Smith was already a seasoned performer when, accompanied solely by her mentor and early champion, pianist and composer Clarence Williams, she first entered the studio in February of ’23, laying down the classic “Down-Hearted Blues.” Honed from years on the road (several in the company of mentor Ma Rainey), the ebony sound and strident assurance that would define all her work was fully formed. Rarely did she require more than a pianist for support, occasionally supplemented by cornet, trombone, sax and/or guitar, and several giants-Fletcher Henderson, James P. Johnson, Coleman Hawkins and, most famously, Louis Armstrong, with whom she cut nine sides in 1925, including their legendary rendition of “St. Louis Blues”-numbered among her musical partners. Once in a while, a more pop-oriented tune like “‘Tain’t Nobody’s Bizness If I Do” would creep into her repertoire, but the blues was her idiom, and she covered all facets-sad, saucy and funny-with inimitable élan.

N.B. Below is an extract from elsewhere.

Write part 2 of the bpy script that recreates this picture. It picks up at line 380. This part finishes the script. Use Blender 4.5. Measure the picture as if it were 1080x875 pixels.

With the onset of the Great Depression, the blues (and Smith along with them) suffered a sharp decline in popularity. But that 1933 session with Hammond, featuring Jack Teagarden and Chu Berry, provides a tantalizing glimpse of what could have been, suggesting that Smith might easily have achieved a major comeback and new vigor as a swing singer if her life hadn’t been cut so tragically short.